Shortly after the planning board issued its approval, the Zewerts filed an Article 78 proceeding, which allows citizens to challenge decisions made by government. With this, the planning board rescinded its approval of Muia’s proposed subdivision.

A provision of the covenant stated that Muia had the ability to reverse the restrictions if he got majority approval from the three other property owners, who, at the time, were Joseph Zewert, Elizabeth Walk, and Kevin Malone. Zewert and Walk objected to the subdivision, with Walk expressing concern that the land could not accommodate the two additional homes that Muia was planning to build. Kevin Malone could not be reached by The Enterprise in 2006 and is no longer listed on Knox’s tax rolls.  

Adamant to move forward in 2006, Muia told The Enterprise then that Zewert “is a trailer guy who likes to shoot his gun and drink beer,” which prompted outrage from readers. Three letters were submitted to the Enterprise editor the next week, each defending Zewert against Muia’s characterization. 

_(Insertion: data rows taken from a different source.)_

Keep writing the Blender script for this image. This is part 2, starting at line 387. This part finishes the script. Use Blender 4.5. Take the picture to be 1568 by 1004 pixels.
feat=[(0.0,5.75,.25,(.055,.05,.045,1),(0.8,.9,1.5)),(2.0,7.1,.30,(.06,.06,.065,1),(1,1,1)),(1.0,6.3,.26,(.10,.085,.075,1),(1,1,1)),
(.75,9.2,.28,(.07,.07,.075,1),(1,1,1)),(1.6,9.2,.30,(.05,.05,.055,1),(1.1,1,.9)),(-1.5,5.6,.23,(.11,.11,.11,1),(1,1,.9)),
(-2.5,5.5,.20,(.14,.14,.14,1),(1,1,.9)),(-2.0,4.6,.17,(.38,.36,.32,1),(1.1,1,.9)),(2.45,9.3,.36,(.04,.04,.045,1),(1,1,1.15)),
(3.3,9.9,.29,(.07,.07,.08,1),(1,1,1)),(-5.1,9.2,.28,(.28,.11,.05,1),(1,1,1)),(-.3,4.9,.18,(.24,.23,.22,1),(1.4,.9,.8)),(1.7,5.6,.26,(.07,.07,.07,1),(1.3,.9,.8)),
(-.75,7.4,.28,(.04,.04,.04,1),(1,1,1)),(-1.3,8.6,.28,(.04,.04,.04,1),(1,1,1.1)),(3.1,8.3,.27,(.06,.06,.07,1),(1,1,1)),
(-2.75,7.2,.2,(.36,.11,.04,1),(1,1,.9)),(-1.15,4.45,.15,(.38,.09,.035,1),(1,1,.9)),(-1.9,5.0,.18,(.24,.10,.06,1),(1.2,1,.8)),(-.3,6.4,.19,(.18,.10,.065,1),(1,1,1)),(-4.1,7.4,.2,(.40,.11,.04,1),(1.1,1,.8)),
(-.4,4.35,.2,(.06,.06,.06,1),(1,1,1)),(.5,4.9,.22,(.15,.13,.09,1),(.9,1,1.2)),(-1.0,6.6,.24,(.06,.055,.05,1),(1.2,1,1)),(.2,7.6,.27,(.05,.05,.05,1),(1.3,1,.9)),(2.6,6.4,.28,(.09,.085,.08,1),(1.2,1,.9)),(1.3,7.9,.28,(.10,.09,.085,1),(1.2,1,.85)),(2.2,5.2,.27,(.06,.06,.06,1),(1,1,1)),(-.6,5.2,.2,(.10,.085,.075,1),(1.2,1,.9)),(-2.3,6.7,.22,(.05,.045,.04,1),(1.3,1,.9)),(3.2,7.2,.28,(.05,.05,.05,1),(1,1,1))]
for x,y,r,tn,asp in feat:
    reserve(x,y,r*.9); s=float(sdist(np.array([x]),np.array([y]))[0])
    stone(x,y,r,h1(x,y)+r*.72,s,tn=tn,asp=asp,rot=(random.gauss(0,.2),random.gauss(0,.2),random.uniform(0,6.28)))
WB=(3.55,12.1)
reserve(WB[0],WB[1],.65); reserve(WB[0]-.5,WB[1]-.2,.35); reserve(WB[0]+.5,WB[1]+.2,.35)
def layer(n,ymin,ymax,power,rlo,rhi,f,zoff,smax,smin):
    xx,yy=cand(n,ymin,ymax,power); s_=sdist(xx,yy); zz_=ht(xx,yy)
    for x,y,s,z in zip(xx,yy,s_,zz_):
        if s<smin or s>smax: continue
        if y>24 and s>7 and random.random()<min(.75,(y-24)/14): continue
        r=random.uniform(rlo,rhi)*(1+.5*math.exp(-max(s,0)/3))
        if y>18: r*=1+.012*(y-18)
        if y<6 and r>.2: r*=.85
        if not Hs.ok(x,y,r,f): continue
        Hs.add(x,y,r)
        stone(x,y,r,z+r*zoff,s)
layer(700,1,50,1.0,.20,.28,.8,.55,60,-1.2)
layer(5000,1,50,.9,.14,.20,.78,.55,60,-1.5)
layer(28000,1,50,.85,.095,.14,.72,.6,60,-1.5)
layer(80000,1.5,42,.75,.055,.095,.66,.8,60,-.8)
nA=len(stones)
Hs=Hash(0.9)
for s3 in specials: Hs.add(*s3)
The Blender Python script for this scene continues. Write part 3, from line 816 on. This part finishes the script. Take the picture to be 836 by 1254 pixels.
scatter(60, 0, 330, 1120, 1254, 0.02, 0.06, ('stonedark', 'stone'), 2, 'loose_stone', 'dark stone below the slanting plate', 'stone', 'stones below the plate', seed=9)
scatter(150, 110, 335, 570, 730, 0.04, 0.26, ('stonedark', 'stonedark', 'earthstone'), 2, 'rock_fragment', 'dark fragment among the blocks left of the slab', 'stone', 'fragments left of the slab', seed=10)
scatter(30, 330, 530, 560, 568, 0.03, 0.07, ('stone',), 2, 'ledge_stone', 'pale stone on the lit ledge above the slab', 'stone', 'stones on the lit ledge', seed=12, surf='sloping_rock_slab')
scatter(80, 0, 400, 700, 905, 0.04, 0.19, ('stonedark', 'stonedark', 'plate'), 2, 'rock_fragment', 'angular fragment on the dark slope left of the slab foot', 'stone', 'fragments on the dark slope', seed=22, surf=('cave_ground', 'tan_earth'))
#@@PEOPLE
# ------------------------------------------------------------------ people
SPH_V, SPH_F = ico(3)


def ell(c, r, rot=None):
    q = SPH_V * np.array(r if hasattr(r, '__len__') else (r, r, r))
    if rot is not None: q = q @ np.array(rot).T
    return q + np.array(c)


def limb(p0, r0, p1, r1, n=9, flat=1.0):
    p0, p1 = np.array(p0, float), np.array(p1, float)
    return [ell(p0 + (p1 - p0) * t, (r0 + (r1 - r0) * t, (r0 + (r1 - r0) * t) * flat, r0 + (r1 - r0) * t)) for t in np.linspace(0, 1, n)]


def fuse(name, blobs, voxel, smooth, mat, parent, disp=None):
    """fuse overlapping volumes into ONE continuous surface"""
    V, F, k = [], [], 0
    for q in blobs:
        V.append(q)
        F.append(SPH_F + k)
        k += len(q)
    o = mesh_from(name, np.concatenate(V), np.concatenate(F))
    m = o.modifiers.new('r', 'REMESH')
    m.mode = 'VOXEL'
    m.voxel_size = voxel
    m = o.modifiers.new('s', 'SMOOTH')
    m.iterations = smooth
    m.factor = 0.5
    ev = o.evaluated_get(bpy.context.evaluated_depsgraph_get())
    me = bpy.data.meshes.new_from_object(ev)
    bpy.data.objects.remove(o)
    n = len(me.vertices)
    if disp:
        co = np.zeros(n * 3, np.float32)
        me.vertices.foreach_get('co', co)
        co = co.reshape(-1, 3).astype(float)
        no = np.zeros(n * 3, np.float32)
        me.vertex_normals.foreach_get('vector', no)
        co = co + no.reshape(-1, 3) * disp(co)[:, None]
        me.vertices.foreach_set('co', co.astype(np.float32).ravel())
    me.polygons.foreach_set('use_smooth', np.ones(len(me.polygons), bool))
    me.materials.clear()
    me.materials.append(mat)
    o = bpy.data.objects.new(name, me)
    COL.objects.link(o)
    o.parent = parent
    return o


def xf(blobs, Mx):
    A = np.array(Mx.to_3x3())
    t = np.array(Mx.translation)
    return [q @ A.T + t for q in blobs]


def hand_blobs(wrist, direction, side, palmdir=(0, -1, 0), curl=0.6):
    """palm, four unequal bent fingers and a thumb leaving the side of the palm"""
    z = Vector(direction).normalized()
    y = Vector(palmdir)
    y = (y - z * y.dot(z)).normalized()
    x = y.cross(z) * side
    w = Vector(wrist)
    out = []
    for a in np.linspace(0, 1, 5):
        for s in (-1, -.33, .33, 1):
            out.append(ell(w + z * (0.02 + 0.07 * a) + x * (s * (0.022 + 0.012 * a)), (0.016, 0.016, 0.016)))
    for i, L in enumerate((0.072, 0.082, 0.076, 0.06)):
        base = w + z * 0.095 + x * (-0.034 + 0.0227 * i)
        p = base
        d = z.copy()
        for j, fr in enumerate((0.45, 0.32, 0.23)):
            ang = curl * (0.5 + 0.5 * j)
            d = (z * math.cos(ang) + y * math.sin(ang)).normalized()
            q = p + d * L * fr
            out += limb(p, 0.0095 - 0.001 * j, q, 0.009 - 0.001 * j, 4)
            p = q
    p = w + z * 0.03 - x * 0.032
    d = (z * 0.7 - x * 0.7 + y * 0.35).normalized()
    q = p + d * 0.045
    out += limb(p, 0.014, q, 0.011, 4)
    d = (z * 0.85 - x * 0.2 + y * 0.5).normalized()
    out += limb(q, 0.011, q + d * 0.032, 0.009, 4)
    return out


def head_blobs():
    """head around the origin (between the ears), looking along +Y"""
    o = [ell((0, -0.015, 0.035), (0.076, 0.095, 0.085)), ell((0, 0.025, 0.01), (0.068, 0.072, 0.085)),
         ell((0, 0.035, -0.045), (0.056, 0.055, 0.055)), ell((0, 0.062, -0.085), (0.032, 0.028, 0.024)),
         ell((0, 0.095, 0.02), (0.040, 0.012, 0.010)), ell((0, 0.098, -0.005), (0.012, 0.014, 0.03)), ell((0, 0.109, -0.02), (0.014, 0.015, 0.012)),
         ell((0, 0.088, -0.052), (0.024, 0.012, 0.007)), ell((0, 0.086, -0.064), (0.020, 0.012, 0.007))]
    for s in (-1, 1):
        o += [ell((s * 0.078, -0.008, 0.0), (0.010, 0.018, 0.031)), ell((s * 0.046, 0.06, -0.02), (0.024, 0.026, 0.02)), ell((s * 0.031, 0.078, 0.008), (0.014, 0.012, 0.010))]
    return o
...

By 2009, Muia’s circumstances changed and he withdrew an ongoing request to subdivide his land, citing “family considerations.” But in April 2018, he went with David and Rhonda Doherty before the town board to once again ask that the covenant be lifted, without success. 

Varbero, who shares the property with Muia, claims in her suit the same issues with the covenant as described in the Doherty suit.